Stability modeling of complex underground mine openings integrating point clouds and FEM 3D

Abstract

Abstract The stability analysis of underground mine systems with complex 3D geometry is still a challenging task, especially when abandoned mines are planned for new uses with public access, that imply more restrictive safety requirements. This inherently multi-scale problem requires both the evaluation of the global mine stability and the assessment of local deformation and failure mechanisms of individual pillars or roof sectors in a robust 3D modeling framework.
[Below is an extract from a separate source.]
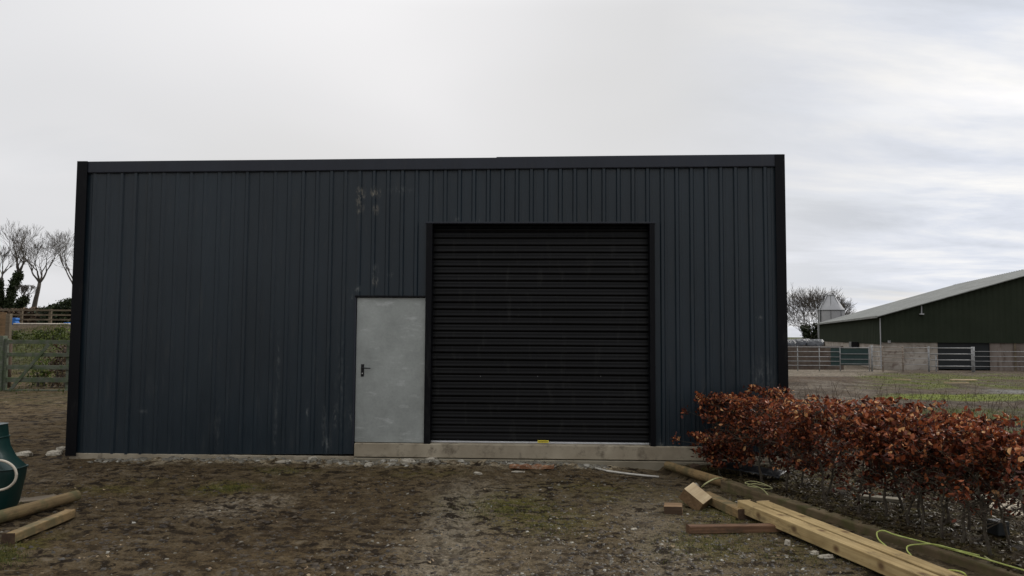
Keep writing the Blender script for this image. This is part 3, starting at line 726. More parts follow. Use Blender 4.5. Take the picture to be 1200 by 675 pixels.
# block D tilted, E flat
def block(px, py, lx, ly, lz, rot, z, mat, end, label, name='wood_block'):
    p = gpt(px, py, 0, z); mb = MB(); mb.box(-lx / 2, lx / 2, -ly / 2, ly / 2, -lz / 2, lz / 2); o = mb.build(name, mat, bevel=.004)
    o.data.materials.append(MATS[end]); 
    o.location = p; o.rotation_euler = rot
    return tag(o, label, 'wood block'), o
_, D_ = block(815, 594, .21, .24, .13, Euler((R(34), R(-10), R(50))), .105, 'pale_cut_wood', 'pale_cut_wood', 'pale sawn block tilted up against the short brown beam')
D_.data.materials[1] = MATS['brown_timber']
for q in D_.data.polygons:
    if abs(q.normal.z) < .5: q.material_index = 1
_, E_ = block(789, 601, .175, .15, .085, Euler((R(3), R(-2), R(-14))), .045, 'brown_timber', 'wet_timber', 'small brown sawn block lying flat, left of the tilted pale block')
for q in E_.data.polygons:
    if q.normal.y < -.5: q.material_index = 1
stone(814, 567, .05, .04, .035, 'rubble', 'small pale stone just behind the tilted pale block')
# bed edging: old pale pole then mossy sleepers
def kp(al, off, z): return Vector((K0.x + KD.x * al + KN.x * off, K0.y + KD.y * al + KN.y * off, z))
lying_beam('edging_pole', kp(-.02, .07, -.02), kp(1.35, .07, -.01), .12, .11, 'old_post', 'old pale round pole edging the hedge bed next to the shed wall', 'edging', round_=True)
lying_beam('edging_sleeper', kp(1.30, .075, -.085), kp(6.9, .075, -.095), .13, .165, 'mossy_sleeper', 'long mossy timber sleeper edging the hedge bed', 'edging', bevel=.012)
# left: round post and squared rail
a = gpt(-60, 640, 0, .0); b = gpt(86, 592, 0, .0)
lying_beam('round_post', gpt(-70, 634, 0, .01), gpt(90, 590, 0, .01),   .125, .125, 'barked_post', 'stout barked round post lying at the left edge, behind the squared rail', 'post', end_mat='pale_cut_wood', round_=True, taper=.85)
lying_beam('squared_rail', gpt(9, 641, 0, 0), gpt(82, 609, 0, 0), .095, .075, 'old_post', 'shorter squared rail with dark wet end lying in front of the round post', 'post', end_mat='wet_timber')
lying_beam('weathered_board', gpt(14, 590, 0, .0), gpt(66, 583, 0, .0), .20, .018, 'fence_timber', 'flat weathered grey-brown board on the mud behind the round post', 'board')
# hoses
def hose(pxs, r, mat, label, name='hose', z=.02):
    pts = []
    for (px, py, dz) in pxs:
        p = on_z(px, py, .1 + dz); pts.append(Vector((p.x, p.y, .1 + dz)))
    # Catmull-Rom
    out = []
    for i in range(len(pts) - 1):
        p0 = pts[max(i - 1, 0)]; p1 = pts[i]; p2 = pts[i + 1]; p3 = pts[min(i + 2, len(pts) - 1)]
        for k in range(6):
            t = k / 6; out.append(.5 * ((2 * p1) + (p2 - p0) * t + (2 * p0 - 5 * p1 + 4 * p2 - p3) * t * t + (3 * p1 - p0 - 3 * p2 + p3) * t ** 3))
    out.append(pts[-1]); return tag(MB().tube(out, r, 6).build(name, mat, smooth=True), label, 'hose')
hose([(1220, 674, .02), (1175, 661, .02), (1130, 648, .02), (1085, 636, .03), (1050, 627, .05), (1036, 622, .05), (1028, 624, .04), (1029, 631, .03), (1036, 638, .03), (1050, 648, .02), (1080, 658, .02), (1105, 667, .02), (1118, 672, .02)], .0065, 'lime_hose', 'long lime-yellow hose looping over the mossy edging at the lower right')
hose([(1148, 651, .02), (1120, 644, .03), (1095, 638, .04), (1075, 638, .05), (1064, 640, .05), (1063, 645, .03), (1068, 651, .02)], .0055, 'lime_hose', 'short lime-yellow hose bent in a hook inside the loop of the longer one')
hose([(1172, 660, .02), (1160, 656, .02), (1154, 652, .02)], .006, 'straw_hose', 'stub of straw-coloured hose on the bed right of the hooked hose')
hose([(1112, 668, .05), (1122, 669, .07), (1130, 672, .08), (1134, 678, .04)], .006, 'lime_hose', 'end curl of lime-yellow hose on the farther long beam', z=.05)
hose([(822, 571, .06), (828, 566, .11), (838, 561, .12), (846, 560, .06)], .008, 'straw_hose', 'stiff straw-coloured hose arching over the old edging pole')
hose([(900, 580, .02), (893, 573, .03), (880, 568, .03), (873, 566, .03), (880, 564, .03), (892, 566, .03), (905, 572, .02), (898, 573, .03), (885, 571, .02), (876, 569, .02), (884, 567, .05), (902, 570, .02)], .006, 'straw_hose', 'small coil of faded green hose on the bed under the hedge')

# black membrane at the hedge foot by the wall
mb = MB(); n = 26; m = 10; rr = random.Random(5)
A = on_z(838, 548, .08); B = on_z(915, 561, .08); dv = (B - A); pv = Vector((-dv.y, dv.x, 0)).normalized(); pv = pv if pv.y > 0 else -pv
for i in range(n + 1):
    for j in range(m + 1):
        p = A + dv * (i / n) + pv * (.34 * j / m - .04)
        z = .10 + .035 * float(fbm(np.array([i * .45]), np.array([j * .5]), 9, 3)[0]) + .05 * math.sin(j / m * math.pi)
        mb.v.append((p.x, p.y, z))
for i in range(n):
    for j in range(m): a = i * (m + 1) + j; mb.f.append((a, a + m + 1, a + m + 2, a + 1))
o = mb.build('weed_membrane', 'black_membrane', smooth=True); so = o.modifiers.new('t', 'SOLIDIFY'); so.thickness = .004
tag(o, 'crumpled sheet of black plastic membrane at the hedge foot by the shed', 'plastic sheet')
# brick-ish stones at wall end of the bed
stone(815, 548, .07, .05, .05, 'wet_timber', 'dark lump of soil-stained stone at the wall end of the bed', z=.05)
# slabs behind the hedge
def slab(px, py, sx, sy, sz, rz, tilt, mat, label, z=0.08, cat='slab'):
    p = on_z(px, py, z); mb = MB(); mb.box(-sx / 2, sx / 2, -sy / 2, sy / 2, 0, sz); o = mb.build('concrete_slab', mat, bevel=.008)
    o.location = (p.x, p.y, sf(p.x, p.y)); o.rotation_euler = (tilt, 0, rz); return tag(o, label, cat, 'slabs behind the hedge')
slab(1188, 600, .6, .35, .06, .5, .12, 'concrete', 'pale broad slab tilted behind the hedge at the right edge')
slab(1150, 592, .3, .2, .07, -.3, .1, 'concrete_dark', 'buff slab behind the hedge, left of the tilted pale slab')
slab(1032, 586, .4, .12, .04, -.5, .0, 'concrete_dark', 'narrow buff slab lying behind the hedge stems in the middle')
mb = MB(); mb.box(-.06, .06, -.06, .06, 0, .12); o = mb.build('blue_block', 'dark_door', bevel=.01); p = on_z(1170, 628, .08); o.location = (p.x, p.y, sf(p.x, p.y)); o.rotation_euler = (0, 0, .2)
tag(o, 'small dark block on the soil among the hedge stems at the right', 'block')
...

We integrated 3D remote survey techniques and FEM 3D modeling to perform a comprehensive stability analysis of an abandoned fluorite mine system in the central Southern Alps (Italy), including ten levels excavated in bedded limestones. We reconstructed the 3D geometry of three levels undergoing a reuse plan, combining a dynamic LiDAR system and close-range photogrammetry. We used point clouds in a workflow to generate solids, excavate the 3D analysis domain and generate a FEM 3D mesh for numerical modeling. We performed a series of continuum-based FEM 3D simulations of mine excavation and rock mass strength degradation. Our results allowed assessing the global stability of the abandoned mine and identifying critically stressed roof sectors and pillars to prioritize the local-scale analysis, remediation and monitoring of critical spots.